EXERCISE AIM: Write out exactly the lines from the line with "Keep writing the" through the line with "BZ = lambda *a: a", both ends included, and no other line.

DATASET EXCERPTS:
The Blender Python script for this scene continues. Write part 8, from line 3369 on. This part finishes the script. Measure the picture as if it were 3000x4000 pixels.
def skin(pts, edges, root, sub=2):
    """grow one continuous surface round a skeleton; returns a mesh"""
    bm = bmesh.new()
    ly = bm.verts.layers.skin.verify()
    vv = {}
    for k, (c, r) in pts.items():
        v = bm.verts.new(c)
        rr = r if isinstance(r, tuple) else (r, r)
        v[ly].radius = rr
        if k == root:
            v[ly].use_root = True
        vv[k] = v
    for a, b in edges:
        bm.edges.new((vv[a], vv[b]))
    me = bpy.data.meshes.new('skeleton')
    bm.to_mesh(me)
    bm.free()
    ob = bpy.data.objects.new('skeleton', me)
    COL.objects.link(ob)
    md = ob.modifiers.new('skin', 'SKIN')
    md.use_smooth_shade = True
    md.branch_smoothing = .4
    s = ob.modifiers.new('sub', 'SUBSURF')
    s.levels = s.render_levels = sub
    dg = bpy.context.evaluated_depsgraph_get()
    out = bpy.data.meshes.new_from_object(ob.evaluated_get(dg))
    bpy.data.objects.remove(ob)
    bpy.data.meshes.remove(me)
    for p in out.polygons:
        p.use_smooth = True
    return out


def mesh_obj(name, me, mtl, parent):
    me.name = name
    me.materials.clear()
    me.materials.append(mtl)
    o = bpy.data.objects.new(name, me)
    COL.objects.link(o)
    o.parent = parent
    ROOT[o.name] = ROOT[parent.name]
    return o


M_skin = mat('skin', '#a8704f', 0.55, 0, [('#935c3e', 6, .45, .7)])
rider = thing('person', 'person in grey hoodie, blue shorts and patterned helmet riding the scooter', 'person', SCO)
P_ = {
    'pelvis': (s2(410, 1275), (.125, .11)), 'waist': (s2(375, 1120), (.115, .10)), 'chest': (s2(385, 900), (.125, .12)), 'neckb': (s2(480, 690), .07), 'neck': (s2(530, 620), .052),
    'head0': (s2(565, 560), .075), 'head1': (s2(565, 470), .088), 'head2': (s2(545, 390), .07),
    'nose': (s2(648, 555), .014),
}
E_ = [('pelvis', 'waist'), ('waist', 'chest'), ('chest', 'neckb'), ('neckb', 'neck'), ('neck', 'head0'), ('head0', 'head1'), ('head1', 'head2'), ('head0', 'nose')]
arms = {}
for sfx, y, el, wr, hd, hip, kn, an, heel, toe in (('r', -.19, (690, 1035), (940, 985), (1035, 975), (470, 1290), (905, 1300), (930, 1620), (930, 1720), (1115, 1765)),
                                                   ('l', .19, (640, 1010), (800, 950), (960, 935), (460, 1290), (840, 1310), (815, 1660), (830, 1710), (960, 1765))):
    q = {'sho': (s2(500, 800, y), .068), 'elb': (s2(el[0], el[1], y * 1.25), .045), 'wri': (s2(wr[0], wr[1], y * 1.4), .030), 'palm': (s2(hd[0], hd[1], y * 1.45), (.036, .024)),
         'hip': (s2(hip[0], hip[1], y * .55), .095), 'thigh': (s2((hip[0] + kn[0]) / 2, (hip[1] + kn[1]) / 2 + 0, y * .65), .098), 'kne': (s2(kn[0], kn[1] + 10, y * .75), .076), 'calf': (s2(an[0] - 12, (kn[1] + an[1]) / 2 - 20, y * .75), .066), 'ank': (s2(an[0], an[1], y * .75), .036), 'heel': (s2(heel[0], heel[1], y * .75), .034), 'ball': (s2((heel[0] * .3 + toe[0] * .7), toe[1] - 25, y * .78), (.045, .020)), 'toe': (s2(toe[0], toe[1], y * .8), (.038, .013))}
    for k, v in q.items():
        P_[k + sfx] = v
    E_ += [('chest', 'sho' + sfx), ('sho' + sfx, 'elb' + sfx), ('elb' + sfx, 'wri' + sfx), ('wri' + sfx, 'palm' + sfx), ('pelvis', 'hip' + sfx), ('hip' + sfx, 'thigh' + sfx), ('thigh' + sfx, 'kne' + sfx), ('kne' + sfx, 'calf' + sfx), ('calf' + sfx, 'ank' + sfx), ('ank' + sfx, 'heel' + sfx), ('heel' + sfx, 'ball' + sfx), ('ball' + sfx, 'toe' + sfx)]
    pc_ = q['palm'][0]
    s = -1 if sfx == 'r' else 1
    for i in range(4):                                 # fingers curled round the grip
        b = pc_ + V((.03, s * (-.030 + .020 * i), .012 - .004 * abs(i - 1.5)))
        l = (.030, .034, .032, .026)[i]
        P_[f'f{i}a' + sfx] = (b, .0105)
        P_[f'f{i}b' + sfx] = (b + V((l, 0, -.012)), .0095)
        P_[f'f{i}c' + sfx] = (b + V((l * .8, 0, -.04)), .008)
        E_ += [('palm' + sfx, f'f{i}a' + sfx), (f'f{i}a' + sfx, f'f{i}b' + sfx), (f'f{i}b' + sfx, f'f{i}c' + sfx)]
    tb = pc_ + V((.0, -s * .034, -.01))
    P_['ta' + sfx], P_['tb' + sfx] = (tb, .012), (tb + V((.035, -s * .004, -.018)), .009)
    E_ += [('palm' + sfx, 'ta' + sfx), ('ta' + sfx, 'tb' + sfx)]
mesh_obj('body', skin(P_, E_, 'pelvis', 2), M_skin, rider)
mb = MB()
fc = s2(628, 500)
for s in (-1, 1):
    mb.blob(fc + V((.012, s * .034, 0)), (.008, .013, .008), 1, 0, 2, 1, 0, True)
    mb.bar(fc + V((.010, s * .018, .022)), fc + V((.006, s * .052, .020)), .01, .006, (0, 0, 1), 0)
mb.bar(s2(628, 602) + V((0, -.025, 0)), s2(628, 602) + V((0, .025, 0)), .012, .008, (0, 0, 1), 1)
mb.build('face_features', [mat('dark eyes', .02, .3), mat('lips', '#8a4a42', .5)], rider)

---

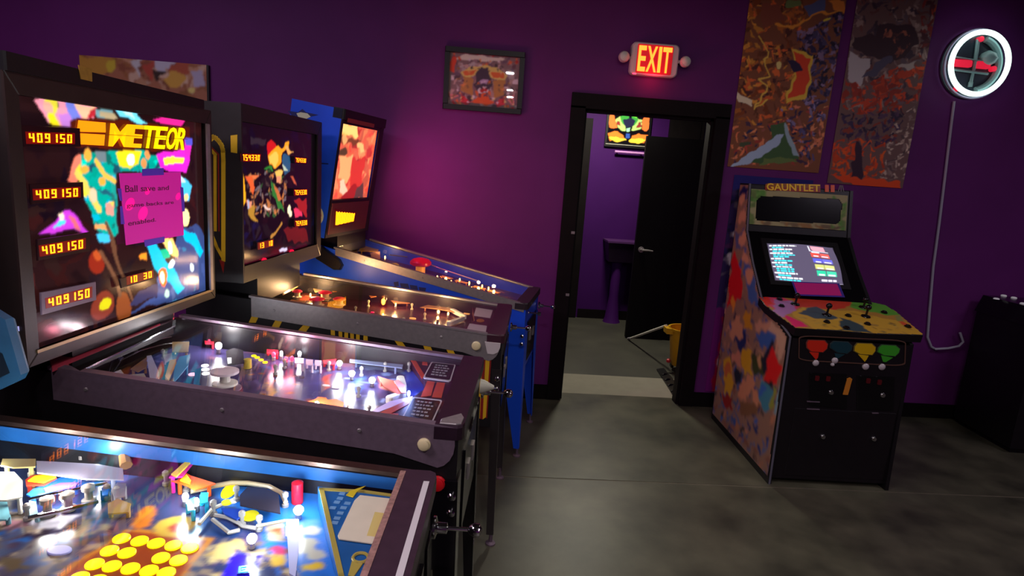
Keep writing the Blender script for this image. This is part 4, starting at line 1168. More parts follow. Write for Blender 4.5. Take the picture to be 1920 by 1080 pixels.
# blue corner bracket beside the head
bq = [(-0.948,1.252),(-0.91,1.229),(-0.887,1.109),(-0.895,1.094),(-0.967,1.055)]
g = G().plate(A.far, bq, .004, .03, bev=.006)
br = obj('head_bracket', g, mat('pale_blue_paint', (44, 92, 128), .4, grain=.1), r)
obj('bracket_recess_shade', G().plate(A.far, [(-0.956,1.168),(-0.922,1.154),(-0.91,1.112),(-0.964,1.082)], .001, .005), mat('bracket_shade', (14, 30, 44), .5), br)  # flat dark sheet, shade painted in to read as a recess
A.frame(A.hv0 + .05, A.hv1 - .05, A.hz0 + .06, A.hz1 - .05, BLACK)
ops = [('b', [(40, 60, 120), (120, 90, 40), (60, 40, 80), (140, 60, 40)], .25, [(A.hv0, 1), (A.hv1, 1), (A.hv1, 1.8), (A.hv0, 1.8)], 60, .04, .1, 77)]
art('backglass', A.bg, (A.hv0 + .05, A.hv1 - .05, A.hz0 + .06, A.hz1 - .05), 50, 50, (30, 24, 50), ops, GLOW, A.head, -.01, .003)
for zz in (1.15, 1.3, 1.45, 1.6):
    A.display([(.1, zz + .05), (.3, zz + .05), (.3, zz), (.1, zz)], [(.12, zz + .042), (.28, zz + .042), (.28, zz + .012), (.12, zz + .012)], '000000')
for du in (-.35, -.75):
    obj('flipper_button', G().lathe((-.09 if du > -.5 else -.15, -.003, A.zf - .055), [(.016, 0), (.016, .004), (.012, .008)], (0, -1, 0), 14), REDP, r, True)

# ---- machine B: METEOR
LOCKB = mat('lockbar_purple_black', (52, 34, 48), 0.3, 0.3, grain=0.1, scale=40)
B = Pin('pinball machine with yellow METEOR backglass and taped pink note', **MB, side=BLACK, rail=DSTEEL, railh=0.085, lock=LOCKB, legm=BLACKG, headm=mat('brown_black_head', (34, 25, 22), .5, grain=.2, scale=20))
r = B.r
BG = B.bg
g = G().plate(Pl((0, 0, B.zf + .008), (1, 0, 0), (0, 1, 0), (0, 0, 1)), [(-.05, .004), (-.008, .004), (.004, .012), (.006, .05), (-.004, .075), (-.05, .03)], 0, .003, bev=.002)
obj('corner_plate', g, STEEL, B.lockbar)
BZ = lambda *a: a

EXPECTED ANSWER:
Keep writing the Blender script for this image. This is part 4, starting at line 1168. More parts follow. Write for Blender 4.5. Take the picture to be 1920 by 1080 pixels.
# blue corner bracket beside the head
bq = [(-0.948,1.252),(-0.91,1.229),(-0.887,1.109),(-0.895,1.094),(-0.967,1.055)]
g = G().plate(A.far, bq, .004, .03, bev=.006)
br = obj('head_bracket', g, mat('pale_blue_paint', (44, 92, 128), .4, grain=.1), r)
obj('bracket_recess_shade', G().plate(A.far, [(-0.956,1.168),(-0.922,1.154),(-0.91,1.112),(-0.964,1.082)], .001, .005), mat('bracket_shade', (14, 30, 44), .5), br)  # flat dark sheet, shade painted in to read as a recess
A.frame(A.hv0 + .05, A.hv1 - .05, A.hz0 + .06, A.hz1 - .05, BLACK)
ops = [('b', [(40, 60, 120), (120, 90, 40), (60, 40, 80), (140, 60, 40)], .25, [(A.hv0, 1), (A.hv1, 1), (A.hv1, 1.8), (A.hv0, 1.8)], 60, .04, .1, 77)]
art('backglass', A.bg, (A.hv0 + .05, A.hv1 - .05, A.hz0 + .06, A.hz1 - .05), 50, 50, (30, 24, 50), ops, GLOW, A.head, -.01, .003)
for zz in (1.15, 1.3, 1.45, 1.6):
    A.display([(.1, zz + .05), (.3, zz + .05), (.3, zz), (.1, zz)], [(.12, zz + .042), (.28, zz + .042), (.28, zz + .012), (.12, zz + .012)], '000000')
for du in (-.35, -.75):
    obj('flipper_button', G().lathe((-.09 if du > -.5 else -.15, -.003, A.zf - .055), [(.016, 0), (.016, .004), (.012, .008)], (0, -1, 0), 14), REDP, r, True)

# ---- machine B: METEOR
LOCKB = mat('lockbar_purple_black', (52, 34, 48), 0.3, 0.3, grain=0.1, scale=40)
B = Pin('pinball machine with yellow METEOR backglass and taped pink note', **MB, side=BLACK, rail=DSTEEL, railh=0.085, lock=LOCKB, legm=BLACKG, headm=mat('brown_black_head', (34, 25, 22), .5, grain=.2, scale=20))
r = B.r
BG = B.bg
g = G().plate(Pl((0, 0, B.zf + .008), (1, 0, 0), (0, 1, 0), (0, 0, 1)), [(-.05, .004), (-.008, .004), (.004, .012), (.006, .05), (-.004, .075), (-.05, .03)], 0, .003, bev=.002)
obj('corner_plate', g, STEEL, B.lockbar)
BZ = lambda *a: a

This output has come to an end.